Task instructions:
Render the following material again verbatim, leaving nothing out.

════════

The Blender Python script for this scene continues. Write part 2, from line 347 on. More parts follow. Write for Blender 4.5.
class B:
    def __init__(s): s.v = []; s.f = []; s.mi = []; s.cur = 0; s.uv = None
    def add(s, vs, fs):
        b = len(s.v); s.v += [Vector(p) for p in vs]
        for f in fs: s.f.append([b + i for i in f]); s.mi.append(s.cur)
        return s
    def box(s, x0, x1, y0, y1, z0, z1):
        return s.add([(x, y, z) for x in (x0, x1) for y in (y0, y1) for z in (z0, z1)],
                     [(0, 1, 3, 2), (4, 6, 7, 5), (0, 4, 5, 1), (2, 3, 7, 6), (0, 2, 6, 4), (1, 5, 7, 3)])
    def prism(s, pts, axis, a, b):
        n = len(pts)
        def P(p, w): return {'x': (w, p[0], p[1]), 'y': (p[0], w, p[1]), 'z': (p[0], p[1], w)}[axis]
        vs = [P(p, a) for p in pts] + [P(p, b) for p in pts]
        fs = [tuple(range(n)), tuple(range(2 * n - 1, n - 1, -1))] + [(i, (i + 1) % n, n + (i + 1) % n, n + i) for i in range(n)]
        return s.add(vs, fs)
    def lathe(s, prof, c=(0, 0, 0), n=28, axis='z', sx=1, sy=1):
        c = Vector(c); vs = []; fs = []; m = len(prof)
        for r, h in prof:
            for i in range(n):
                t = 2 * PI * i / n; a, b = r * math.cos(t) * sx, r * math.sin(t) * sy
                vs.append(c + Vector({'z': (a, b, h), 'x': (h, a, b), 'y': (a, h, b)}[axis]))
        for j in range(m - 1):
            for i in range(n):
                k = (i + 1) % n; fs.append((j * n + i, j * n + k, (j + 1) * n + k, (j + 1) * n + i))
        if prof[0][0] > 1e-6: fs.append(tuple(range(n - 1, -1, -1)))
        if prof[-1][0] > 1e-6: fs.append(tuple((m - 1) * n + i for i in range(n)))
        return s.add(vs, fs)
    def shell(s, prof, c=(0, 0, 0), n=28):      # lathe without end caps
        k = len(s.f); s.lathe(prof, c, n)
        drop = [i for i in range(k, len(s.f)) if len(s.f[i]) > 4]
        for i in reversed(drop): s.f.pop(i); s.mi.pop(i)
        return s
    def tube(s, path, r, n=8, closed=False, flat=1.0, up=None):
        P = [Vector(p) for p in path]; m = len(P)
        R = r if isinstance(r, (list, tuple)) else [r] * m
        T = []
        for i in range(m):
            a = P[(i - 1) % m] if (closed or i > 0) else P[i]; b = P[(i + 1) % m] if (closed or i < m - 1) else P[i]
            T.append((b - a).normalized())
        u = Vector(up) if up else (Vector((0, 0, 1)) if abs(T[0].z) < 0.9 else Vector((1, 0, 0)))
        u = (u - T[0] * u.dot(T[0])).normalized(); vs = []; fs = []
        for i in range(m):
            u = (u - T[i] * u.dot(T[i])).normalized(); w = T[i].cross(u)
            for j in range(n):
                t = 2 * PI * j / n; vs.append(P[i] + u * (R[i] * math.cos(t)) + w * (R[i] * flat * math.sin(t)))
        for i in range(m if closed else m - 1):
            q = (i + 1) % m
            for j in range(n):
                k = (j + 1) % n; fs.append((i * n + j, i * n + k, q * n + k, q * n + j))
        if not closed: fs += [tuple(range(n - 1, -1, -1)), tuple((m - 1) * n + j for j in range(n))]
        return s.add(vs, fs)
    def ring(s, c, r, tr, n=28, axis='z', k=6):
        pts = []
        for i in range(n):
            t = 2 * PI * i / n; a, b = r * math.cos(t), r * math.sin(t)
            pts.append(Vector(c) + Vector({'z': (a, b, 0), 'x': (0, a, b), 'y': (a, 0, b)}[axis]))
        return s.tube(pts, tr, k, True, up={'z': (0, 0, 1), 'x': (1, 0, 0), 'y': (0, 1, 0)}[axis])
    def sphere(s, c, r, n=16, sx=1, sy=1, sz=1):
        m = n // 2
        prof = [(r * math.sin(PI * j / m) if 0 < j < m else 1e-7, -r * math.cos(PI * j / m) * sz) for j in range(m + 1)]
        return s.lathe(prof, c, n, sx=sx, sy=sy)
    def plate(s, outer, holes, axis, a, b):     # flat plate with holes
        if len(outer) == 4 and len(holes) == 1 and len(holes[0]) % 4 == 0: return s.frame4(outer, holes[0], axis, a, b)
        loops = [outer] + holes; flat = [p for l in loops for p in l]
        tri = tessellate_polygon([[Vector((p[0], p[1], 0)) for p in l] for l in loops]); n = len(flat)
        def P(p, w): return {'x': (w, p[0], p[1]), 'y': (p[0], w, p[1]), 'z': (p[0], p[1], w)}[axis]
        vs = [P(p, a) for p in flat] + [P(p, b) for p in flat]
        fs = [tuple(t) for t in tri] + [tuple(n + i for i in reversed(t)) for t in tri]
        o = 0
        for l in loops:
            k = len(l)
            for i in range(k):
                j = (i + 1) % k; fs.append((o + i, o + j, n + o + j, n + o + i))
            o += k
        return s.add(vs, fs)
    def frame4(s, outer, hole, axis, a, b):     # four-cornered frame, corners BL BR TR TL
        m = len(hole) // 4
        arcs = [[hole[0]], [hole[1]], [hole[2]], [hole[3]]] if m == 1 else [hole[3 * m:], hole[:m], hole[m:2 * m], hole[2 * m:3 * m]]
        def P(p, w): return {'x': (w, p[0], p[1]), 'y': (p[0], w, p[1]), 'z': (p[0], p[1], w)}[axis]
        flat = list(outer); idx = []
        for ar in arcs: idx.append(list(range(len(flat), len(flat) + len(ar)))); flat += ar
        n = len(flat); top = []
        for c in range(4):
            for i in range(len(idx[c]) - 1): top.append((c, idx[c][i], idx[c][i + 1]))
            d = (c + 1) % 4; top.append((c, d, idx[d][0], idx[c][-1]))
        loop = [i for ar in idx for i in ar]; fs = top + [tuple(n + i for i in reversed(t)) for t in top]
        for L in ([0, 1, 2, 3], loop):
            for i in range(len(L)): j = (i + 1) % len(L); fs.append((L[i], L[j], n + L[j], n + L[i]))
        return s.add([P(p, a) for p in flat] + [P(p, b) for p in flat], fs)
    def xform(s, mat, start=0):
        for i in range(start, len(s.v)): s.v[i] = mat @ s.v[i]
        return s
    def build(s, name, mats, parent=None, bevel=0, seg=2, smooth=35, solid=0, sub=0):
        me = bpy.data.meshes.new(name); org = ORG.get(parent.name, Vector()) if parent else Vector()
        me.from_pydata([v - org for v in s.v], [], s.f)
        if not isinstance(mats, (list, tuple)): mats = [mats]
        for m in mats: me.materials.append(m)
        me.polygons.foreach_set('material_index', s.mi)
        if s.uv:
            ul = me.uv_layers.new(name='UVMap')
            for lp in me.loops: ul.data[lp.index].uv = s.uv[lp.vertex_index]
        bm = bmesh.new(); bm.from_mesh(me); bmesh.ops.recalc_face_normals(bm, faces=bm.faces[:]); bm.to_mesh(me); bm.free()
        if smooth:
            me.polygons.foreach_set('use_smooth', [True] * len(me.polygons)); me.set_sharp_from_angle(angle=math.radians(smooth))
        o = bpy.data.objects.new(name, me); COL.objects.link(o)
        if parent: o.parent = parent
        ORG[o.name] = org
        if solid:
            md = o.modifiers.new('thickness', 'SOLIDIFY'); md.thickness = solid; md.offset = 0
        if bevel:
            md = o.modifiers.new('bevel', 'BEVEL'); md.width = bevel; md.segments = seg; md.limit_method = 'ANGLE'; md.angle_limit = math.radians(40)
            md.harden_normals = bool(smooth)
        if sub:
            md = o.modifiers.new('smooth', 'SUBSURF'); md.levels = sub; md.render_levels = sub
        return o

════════

Output for this exercise:
The Blender Python script for this scene continues. Write part 2, from line 347 on. More parts follow. Write for Blender 4.5.
class B:
    def __init__(s): s.v = []; s.f = []; s.mi = []; s.cur = 0; s.uv = None
    def add(s, vs, fs):
        b = len(s.v); s.v += [Vector(p) for p in vs]
        for f in fs: s.f.append([b + i for i in f]); s.mi.append(s.cur)
        return s
    def box(s, x0, x1, y0, y1, z0, z1):
        return s.add([(x, y, z) for x in (x0, x1) for y in (y0, y1) for z in (z0, z1)],
                     [(0, 1, 3, 2), (4, 6, 7, 5), (0, 4, 5, 1), (2, 3, 7, 6), (0, 2, 6, 4), (1, 5, 7, 3)])
    def prism(s, pts, axis, a, b):
        n = len(pts)
        def P(p, w): return {'x': (w, p[0], p[1]), 'y': (p[0], w, p[1]), 'z': (p[0], p[1], w)}[axis]
        vs = [P(p, a) for p in pts] + [P(p, b) for p in pts]
        fs = [tuple(range(n)), tuple(range(2 * n - 1, n - 1, -1))] + [(i, (i + 1) % n, n + (i + 1) % n, n + i) for i in range(n)]
        return s.add(vs, fs)
    def lathe(s, prof, c=(0, 0, 0), n=28, axis='z', sx=1, sy=1):
        c = Vector(c); vs = []; fs = []; m = len(prof)
        for r, h in prof:
            for i in range(n):
                t = 2 * PI * i / n; a, b = r * math.cos(t) * sx, r * math.sin(t) * sy
                vs.append(c + Vector({'z': (a, b, h), 'x': (h, a, b), 'y': (a, h, b)}[axis]))
        for j in range(m - 1):
            for i in range(n):
                k = (i + 1) % n; fs.append((j * n + i, j * n + k, (j + 1) * n + k, (j + 1) * n + i))
        if prof[0][0] > 1e-6: fs.append(tuple(range(n - 1, -1, -1)))
        if prof[-1][0] > 1e-6: fs.append(tuple((m - 1) * n + i for i in range(n)))
        return s.add(vs, fs)
    def shell(s, prof, c=(0, 0, 0), n=28):      # lathe without end caps
        k = len(s.f); s.lathe(prof, c, n)
        drop = [i for i in range(k, len(s.f)) if len(s.f[i]) > 4]
        for i in reversed(drop): s.f.pop(i); s.mi.pop(i)
        return s
    def tube(s, path, r, n=8, closed=False, flat=1.0, up=None):
        P = [Vector(p) for p in path]; m = len(P)
        R = r if isinstance(r, (list, tuple)) else [r] * m
        T = []
        for i in range(m):
            a = P[(i - 1) % m] if (closed or i > 0) else P[i]; b = P[(i + 1) % m] if (closed or i < m - 1) else P[i]
            T.append((b - a).normalized())
        u = Vector(up) if up else (Vector((0, 0, 1)) if abs(T[0].z) < 0.9 else Vector((1, 0, 0)))
        u = (u - T[0] * u.dot(T[0])).normalized(); vs = []; fs = []
        for i in range(m):
            u = (u - T[i] * u.dot(T[i])).normalized(); w = T[i].cross(u)
            for j in range(n):
                t = 2 * PI * j / n; vs.append(P[i] + u * (R[i] * math.cos(t)) + w * (R[i] * flat * math.sin(t)))
        for i in range(m if closed else m - 1):
            q = (i + 1) % m
            for j in range(n):
                k = (j + 1) % n; fs.append((i * n + j, i * n + k, q * n + k, q * n + j))
        if not closed: fs += [tuple(range(n - 1, -1, -1)), tuple((m - 1) * n + j for j in range(n))]
        return s.add(vs, fs)
    def ring(s, c, r, tr, n=28, axis='z', k=6):
        pts = []
        for i in range(n):
            t = 2 * PI * i / n; a, b = r * math.cos(t), r * math.sin(t)
            pts.append(Vector(c) + Vector({'z': (a, b, 0), 'x': (0, a, b), 'y': (a, 0, b)}[axis]))
        return s.tube(pts, tr, k, True, up={'z': (0, 0, 1), 'x': (1, 0, 0), 'y': (0, 1, 0)}[axis])
    def sphere(s, c, r, n=16, sx=1, sy=1, sz=1):
        m = n // 2
        prof = [(r * math.sin(PI * j / m) if 0 < j < m else 1e-7, -r * math.cos(PI * j / m) * sz) for j in range(m + 1)]
        return s.lathe(prof, c, n, sx=sx, sy=sy)
    def plate(s, outer, holes, axis, a, b):     # flat plate with holes
        if len(outer) == 4 and len(holes) == 1 and len(holes[0]) % 4 == 0: return s.frame4(outer, holes[0], axis, a, b)
        loops = [outer] + holes; flat = [p for l in loops for p in l]
        tri = tessellate_polygon([[Vector((p[0], p[1], 0)) for p in l] for l in loops]); n = len(flat)
        def P(p, w): return {'x': (w, p[0], p[1]), 'y': (p[0], w, p[1]), 'z': (p[0], p[1], w)}[axis]
        vs = [P(p, a) for p in flat] + [P(p, b) for p in flat]
        fs = [tuple(t) for t in tri] + [tuple(n + i for i in reversed(t)) for t in tri]
        o = 0
        for l in loops:
            k = len(l)
            for i in range(k):
                j = (i + 1) % k; fs.append((o + i, o + j, n + o + j, n + o + i))
            o += k
        return s.add(vs, fs)
    def frame4(s, outer, hole, axis, a, b):     # four-cornered frame, corners BL BR TR TL
        m = len(hole) // 4
        arcs = [[hole[0]], [hole[1]], [hole[2]], [hole[3]]] if m == 1 else [hole[3 * m:], hole[:m], hole[m:2 * m], hole[2 * m:3 * m]]
        def P(p, w): return {'x': (w, p[0], p[1]), 'y': (p[0], w, p[1]), 'z': (p[0], p[1], w)}[axis]
        flat = list(outer); idx = []
        for ar in arcs: idx.append(list(range(len(flat), len(flat) + len(ar)))); flat += ar
        n = len(flat); top = []
        for c in range(4):
            for i in range(len(idx[c]) - 1): top.append((c, idx[c][i], idx[c][i + 1]))
            d = (c + 1) % 4; top.append((c, d, idx[d][0], idx[c][-1]))
        loop = [i for ar in idx for i in ar]; fs = top + [tuple(n + i for i in reversed(t)) for t in top]
        for L in ([0, 1, 2, 3], loop):
            for i in range(len(L)): j = (i + 1) % len(L); fs.append((L[i], L[j], n + L[j], n + L[i]))
        return s.add([P(p, a) for p in flat] + [P(p, b) for p in flat], fs)
    def xform(s, mat, start=0):
        for i in range(start, len(s.v)): s.v[i] = mat @ s.v[i]
        return s
    def build(s, name, mats, parent=None, bevel=0, seg=2, smooth=35, solid=0, sub=0):
        me = bpy.data.meshes.new(name); org = ORG.get(parent.name, Vector()) if parent else Vector()
        me.from_pydata([v - org for v in s.v], [], s.f)
        if not isinstance(mats, (list, tuple)): mats = [mats]
        for m in mats: me.materials.append(m)
        me.polygons.foreach_set('material_index', s.mi)
        if s.uv:
            ul = me.uv_layers.new(name='UVMap')
            for lp in me.loops: ul.data[lp.index].uv = s.uv[lp.vertex_index]
        bm = bmesh.new(); bm.from_mesh(me); bmesh.ops.recalc_face_normals(bm, faces=bm.faces[:]); bm.to_mesh(me); bm.free()
        if smooth:
            me.polygons.foreach_set('use_smooth', [True] * len(me.polygons)); me.set_sharp_from_angle(angle=math.radians(smooth))
        o = bpy.data.objects.new(name, me); COL.objects.link(o)
        if parent: o.parent = parent
        ORG[o.name] = org
        if solid:
            md = o.modifiers.new('thickness', 'SOLIDIFY'); md.thickness = solid; md.offset = 0
        if bevel:
            md = o.modifiers.new('bevel', 'BEVEL'); md.width = bevel; md.segments = seg; md.limit_method = 'ANGLE'; md.angle_limit = math.radians(40)
            md.harden_normals = bool(smooth)
        if sub:
            md = o.modifiers.new('smooth', 'SUBSURF'); md.levels = sub; md.render_levels = sub
        return o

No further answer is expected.